Does environmental improvement come from increased economic growth?

A growing middle class in China is being credited with pushing the normally opaque Chinese government to deal with air pollution. If this is true, it lends support to the idea that environmental improvement is part of economic growth.
Published on January 18, 2013

China’s problem with air pollution is well known.

This recent news story highlights how the normally opaque Chinese government has become increasingly open about smog problems.

Beijing residents and environmentalists, apparently, are using this openness to promote Western-style emissions limits on vehicles.

This paragraph is of interest: “A growing Chinese middle class has become increasingly vocal about the quality of the environment, and the public demands for more air quality information were prompted in part by a Twitter feed from the US Embassy that gave hourly PM2.5 readings from the building’s roof. The Chinese government now issues hourly air quality updates online for more than 70 cities.”

Air pollution, it reads, was due to the rapid industrialization of the country and expanding vehicle ownership. But, if the account is accurate, it is the main beneficiaries of that expanding economy that are now demanding change to protect the environment.

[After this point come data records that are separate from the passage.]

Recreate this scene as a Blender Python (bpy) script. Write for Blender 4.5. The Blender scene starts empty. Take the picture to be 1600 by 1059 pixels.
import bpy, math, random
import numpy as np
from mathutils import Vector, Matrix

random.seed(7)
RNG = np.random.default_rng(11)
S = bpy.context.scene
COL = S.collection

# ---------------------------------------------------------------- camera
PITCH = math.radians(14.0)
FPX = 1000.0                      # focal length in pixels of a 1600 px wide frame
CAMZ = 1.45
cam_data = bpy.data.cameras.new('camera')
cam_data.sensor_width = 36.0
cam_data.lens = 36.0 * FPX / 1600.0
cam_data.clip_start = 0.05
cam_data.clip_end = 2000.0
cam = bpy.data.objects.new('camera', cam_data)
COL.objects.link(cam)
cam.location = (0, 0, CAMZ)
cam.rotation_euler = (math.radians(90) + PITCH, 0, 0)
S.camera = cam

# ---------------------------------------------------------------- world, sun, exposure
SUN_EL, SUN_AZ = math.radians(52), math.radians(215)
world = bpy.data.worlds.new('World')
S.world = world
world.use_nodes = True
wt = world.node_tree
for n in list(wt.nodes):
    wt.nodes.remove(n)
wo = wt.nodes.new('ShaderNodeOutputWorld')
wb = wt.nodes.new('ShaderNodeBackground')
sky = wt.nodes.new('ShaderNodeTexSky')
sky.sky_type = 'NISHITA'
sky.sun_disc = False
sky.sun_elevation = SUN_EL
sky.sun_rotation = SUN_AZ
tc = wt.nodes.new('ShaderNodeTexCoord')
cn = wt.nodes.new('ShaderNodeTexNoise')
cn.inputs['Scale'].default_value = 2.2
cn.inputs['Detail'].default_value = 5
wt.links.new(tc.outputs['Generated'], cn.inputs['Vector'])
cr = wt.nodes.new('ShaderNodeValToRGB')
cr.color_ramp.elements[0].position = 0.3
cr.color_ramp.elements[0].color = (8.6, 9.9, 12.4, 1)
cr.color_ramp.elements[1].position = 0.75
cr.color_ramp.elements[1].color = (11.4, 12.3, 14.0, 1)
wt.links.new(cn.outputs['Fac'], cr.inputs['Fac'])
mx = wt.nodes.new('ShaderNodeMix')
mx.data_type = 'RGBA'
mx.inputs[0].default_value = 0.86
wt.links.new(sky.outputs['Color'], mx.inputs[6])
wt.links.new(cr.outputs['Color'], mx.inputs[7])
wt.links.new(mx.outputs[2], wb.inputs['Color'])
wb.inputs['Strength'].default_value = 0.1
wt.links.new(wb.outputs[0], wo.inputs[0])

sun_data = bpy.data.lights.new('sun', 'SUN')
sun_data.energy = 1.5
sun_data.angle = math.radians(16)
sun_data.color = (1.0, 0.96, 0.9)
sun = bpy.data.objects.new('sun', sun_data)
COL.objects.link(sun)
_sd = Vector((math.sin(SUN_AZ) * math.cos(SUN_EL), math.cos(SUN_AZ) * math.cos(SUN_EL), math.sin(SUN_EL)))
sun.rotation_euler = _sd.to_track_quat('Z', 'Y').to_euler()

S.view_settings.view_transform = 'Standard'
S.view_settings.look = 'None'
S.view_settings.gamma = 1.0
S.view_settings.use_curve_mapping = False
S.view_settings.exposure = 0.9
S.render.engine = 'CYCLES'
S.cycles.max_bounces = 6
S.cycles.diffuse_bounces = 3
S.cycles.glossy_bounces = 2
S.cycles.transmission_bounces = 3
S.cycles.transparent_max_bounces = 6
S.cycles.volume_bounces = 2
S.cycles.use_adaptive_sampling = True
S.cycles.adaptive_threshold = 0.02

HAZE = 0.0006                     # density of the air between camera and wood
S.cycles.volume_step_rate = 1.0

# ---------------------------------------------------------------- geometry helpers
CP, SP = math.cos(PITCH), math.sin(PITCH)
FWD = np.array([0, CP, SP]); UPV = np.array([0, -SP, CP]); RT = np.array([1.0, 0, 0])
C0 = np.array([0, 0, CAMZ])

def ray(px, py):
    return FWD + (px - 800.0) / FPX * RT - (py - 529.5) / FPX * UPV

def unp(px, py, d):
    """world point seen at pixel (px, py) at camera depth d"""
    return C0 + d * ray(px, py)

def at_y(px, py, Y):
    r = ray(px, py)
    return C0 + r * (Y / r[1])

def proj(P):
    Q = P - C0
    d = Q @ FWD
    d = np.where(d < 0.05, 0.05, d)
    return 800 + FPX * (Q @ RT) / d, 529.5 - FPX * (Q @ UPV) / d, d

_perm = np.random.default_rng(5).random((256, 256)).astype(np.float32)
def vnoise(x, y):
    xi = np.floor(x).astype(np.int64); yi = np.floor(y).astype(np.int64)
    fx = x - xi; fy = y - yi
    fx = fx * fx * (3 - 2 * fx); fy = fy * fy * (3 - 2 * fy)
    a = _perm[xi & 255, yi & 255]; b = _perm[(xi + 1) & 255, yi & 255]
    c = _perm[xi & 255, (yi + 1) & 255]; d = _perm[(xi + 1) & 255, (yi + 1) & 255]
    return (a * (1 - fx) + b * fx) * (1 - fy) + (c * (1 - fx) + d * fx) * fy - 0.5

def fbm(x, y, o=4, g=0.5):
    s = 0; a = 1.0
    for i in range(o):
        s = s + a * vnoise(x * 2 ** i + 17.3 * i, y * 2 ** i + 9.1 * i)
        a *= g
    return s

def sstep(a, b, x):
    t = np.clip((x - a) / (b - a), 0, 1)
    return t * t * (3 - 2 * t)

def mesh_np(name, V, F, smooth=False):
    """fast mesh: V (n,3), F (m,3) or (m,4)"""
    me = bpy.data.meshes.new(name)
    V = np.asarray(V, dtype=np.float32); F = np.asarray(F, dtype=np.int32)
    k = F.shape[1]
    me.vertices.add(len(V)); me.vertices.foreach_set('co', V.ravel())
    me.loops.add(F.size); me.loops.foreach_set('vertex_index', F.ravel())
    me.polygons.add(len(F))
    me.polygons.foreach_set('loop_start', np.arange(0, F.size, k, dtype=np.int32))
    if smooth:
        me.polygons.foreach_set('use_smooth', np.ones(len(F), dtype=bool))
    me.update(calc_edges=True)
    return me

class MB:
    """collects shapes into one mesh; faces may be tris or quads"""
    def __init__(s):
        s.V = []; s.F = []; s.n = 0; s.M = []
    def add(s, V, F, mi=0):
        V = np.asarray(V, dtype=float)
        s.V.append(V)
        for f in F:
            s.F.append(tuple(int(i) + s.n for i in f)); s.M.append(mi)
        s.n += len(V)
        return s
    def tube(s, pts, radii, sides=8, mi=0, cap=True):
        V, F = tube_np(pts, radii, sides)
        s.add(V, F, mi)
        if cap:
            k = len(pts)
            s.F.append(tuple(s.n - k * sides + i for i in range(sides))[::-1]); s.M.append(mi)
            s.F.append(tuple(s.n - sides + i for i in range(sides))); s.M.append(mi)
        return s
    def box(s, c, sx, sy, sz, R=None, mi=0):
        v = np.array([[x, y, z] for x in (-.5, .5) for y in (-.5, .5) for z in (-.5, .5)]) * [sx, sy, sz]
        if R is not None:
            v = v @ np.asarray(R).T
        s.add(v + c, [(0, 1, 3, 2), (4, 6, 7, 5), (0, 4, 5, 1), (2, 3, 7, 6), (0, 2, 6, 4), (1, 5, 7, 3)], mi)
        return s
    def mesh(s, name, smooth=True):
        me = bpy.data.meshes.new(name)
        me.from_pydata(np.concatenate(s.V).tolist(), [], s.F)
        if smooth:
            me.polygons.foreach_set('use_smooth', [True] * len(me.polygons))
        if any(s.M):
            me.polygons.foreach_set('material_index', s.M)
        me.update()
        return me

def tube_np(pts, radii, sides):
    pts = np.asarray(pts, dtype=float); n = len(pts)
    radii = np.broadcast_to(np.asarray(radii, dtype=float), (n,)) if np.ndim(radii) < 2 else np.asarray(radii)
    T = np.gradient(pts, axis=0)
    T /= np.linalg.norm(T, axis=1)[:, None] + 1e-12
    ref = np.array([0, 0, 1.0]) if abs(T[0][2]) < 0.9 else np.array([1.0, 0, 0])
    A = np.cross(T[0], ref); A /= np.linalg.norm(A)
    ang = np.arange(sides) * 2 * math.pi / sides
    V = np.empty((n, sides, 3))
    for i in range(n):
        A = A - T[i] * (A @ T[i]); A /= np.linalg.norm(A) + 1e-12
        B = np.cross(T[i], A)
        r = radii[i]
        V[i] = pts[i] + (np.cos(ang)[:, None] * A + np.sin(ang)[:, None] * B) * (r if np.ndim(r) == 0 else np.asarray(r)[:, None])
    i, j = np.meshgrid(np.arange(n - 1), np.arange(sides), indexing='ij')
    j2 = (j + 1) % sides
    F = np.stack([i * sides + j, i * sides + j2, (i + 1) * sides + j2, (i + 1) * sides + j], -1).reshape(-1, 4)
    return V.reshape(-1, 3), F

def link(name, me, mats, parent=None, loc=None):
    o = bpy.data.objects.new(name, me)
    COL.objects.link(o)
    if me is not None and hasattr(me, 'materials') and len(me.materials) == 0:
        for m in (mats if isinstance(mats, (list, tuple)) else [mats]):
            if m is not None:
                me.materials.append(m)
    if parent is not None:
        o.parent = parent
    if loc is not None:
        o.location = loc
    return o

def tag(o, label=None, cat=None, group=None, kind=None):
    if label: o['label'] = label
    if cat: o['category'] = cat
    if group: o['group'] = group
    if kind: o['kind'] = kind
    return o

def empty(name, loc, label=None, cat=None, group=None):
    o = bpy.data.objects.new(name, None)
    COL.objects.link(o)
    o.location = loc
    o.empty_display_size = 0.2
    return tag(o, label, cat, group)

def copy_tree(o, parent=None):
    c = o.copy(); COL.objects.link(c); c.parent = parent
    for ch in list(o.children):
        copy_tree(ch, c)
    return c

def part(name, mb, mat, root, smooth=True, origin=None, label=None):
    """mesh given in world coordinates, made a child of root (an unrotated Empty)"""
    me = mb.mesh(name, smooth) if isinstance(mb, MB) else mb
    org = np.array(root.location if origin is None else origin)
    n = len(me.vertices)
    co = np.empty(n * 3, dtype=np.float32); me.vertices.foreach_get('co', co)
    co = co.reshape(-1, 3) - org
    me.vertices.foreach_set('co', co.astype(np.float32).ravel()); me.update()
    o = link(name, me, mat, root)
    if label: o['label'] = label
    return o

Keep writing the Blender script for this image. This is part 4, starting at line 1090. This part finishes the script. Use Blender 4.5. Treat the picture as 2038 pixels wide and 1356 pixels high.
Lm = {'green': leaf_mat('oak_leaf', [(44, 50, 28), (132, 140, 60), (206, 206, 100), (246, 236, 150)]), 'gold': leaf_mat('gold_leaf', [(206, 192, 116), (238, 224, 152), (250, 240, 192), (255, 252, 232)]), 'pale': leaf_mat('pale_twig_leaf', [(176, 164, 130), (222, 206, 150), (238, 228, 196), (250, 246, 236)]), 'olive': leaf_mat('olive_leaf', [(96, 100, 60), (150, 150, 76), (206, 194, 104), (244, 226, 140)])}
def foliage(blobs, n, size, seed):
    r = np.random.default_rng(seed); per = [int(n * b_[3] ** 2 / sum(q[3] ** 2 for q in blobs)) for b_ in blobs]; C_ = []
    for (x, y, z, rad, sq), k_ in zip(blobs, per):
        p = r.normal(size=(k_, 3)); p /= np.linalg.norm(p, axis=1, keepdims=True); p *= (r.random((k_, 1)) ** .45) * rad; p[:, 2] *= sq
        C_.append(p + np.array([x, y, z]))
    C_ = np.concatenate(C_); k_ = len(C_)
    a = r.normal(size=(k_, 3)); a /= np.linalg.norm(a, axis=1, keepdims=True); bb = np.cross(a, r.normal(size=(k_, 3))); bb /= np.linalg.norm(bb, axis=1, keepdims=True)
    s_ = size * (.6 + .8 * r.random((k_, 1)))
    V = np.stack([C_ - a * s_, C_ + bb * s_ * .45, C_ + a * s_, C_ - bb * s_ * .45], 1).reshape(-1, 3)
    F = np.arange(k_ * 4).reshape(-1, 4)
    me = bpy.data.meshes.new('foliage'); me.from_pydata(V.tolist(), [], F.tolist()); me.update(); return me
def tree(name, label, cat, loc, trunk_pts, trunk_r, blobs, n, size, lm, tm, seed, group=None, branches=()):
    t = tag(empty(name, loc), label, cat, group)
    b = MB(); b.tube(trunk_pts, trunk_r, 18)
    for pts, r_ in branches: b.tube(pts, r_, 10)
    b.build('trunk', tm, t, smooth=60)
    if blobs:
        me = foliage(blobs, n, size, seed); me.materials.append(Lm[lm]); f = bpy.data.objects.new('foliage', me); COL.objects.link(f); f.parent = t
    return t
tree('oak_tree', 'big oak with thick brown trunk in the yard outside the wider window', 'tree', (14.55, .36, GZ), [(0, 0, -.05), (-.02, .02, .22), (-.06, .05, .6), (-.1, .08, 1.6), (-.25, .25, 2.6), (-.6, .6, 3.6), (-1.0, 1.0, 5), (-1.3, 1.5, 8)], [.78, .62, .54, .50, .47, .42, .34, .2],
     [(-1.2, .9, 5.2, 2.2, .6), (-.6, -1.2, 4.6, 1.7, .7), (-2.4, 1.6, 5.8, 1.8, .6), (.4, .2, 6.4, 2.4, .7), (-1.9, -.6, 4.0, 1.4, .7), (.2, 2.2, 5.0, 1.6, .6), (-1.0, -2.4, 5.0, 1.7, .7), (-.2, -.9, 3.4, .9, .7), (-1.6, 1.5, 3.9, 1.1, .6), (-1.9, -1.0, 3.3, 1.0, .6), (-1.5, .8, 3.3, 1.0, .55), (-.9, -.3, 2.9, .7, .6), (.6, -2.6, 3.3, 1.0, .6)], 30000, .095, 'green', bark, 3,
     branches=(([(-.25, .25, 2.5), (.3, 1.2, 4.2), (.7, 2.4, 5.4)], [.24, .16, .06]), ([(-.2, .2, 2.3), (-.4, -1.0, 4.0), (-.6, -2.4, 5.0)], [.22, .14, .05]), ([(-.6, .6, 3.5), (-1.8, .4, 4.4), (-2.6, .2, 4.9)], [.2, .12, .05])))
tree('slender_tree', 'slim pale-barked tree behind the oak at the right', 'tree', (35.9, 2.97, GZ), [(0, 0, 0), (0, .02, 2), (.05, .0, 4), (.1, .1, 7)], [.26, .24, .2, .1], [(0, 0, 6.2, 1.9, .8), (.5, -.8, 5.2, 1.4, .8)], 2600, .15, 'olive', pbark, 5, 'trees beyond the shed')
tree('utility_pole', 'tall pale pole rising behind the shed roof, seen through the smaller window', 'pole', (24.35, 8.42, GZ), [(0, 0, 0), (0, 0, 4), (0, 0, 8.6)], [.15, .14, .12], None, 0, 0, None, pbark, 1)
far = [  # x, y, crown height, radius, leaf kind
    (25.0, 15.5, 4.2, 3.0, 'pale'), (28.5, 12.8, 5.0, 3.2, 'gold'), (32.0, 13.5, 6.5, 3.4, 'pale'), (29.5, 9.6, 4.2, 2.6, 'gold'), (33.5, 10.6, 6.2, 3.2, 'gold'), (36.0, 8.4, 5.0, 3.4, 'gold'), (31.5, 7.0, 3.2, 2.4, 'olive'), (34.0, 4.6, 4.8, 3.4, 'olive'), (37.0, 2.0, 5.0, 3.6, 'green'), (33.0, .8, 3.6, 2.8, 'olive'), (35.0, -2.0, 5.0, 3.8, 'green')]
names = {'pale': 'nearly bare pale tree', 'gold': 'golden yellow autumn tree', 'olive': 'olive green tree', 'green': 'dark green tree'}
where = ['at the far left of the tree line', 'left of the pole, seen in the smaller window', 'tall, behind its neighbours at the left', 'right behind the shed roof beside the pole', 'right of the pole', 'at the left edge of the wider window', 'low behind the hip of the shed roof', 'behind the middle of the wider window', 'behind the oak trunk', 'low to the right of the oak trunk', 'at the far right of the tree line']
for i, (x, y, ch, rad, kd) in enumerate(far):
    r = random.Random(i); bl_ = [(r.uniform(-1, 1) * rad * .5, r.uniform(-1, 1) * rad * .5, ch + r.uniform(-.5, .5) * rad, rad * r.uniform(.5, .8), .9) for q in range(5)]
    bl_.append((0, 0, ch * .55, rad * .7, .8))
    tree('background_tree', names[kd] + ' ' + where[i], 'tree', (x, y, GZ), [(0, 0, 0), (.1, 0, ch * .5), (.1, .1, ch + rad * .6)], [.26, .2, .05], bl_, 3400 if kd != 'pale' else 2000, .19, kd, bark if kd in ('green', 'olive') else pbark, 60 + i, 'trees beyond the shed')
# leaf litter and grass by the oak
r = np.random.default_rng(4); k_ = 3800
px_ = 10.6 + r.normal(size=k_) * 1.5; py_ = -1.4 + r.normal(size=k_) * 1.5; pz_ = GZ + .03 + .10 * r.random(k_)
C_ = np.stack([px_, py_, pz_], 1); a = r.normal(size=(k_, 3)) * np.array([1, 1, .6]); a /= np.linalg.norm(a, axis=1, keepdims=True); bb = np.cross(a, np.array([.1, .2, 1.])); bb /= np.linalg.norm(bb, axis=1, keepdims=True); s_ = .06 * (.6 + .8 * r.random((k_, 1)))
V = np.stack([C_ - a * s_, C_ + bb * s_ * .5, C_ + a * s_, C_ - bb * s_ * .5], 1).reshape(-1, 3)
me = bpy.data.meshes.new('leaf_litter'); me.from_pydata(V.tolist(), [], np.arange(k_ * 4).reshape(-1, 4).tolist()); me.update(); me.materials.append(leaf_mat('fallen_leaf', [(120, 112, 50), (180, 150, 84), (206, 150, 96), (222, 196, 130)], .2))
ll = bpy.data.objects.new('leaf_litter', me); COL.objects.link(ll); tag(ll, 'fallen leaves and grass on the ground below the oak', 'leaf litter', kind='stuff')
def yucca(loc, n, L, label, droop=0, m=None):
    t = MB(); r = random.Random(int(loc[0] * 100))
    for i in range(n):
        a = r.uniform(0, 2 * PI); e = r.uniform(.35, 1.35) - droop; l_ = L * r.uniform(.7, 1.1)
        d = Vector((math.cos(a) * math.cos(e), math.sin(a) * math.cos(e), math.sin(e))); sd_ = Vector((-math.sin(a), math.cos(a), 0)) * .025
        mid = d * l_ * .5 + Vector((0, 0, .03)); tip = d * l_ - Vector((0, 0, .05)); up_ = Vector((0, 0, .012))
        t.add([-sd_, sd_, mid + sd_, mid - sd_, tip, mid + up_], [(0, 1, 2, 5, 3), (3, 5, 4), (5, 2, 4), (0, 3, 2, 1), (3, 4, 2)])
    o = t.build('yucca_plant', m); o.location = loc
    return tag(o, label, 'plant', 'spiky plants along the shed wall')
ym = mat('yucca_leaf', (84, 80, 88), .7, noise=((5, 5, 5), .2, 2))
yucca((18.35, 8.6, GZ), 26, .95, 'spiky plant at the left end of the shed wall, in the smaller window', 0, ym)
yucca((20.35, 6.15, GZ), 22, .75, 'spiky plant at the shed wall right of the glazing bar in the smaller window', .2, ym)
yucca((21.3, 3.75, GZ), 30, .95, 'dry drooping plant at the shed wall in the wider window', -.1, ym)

Sociological post-materialism holds that once individuals in societies have their immediate material needs taken care of (home, food, and job) they move on to demand other less survival-oriented changes, such as environmental improvement.

Some theorists contest this notion (including drawing upon empirical studies that show poor people are also concerned about the environment), but it seems to hold true that growing middle classes are the group in society capable of affording to lobby and push for political change more effectively and professionally.

That means getting active on the environment is part of increased growth and modernization. One hopes, however, that growing middle classes in China avoid developing post-post materialist environmental groups that emphasize regulation and fiat and reversing economic growth, as they do here in the West.

Environmentalism here became bored with run-of-the-mill environmental improvements and many began to and continue to toy with Luddite-style Deep Ecology movements where no development is ever acceptable.

One hopes China and other developing economies can avoid that stage as they develop internally.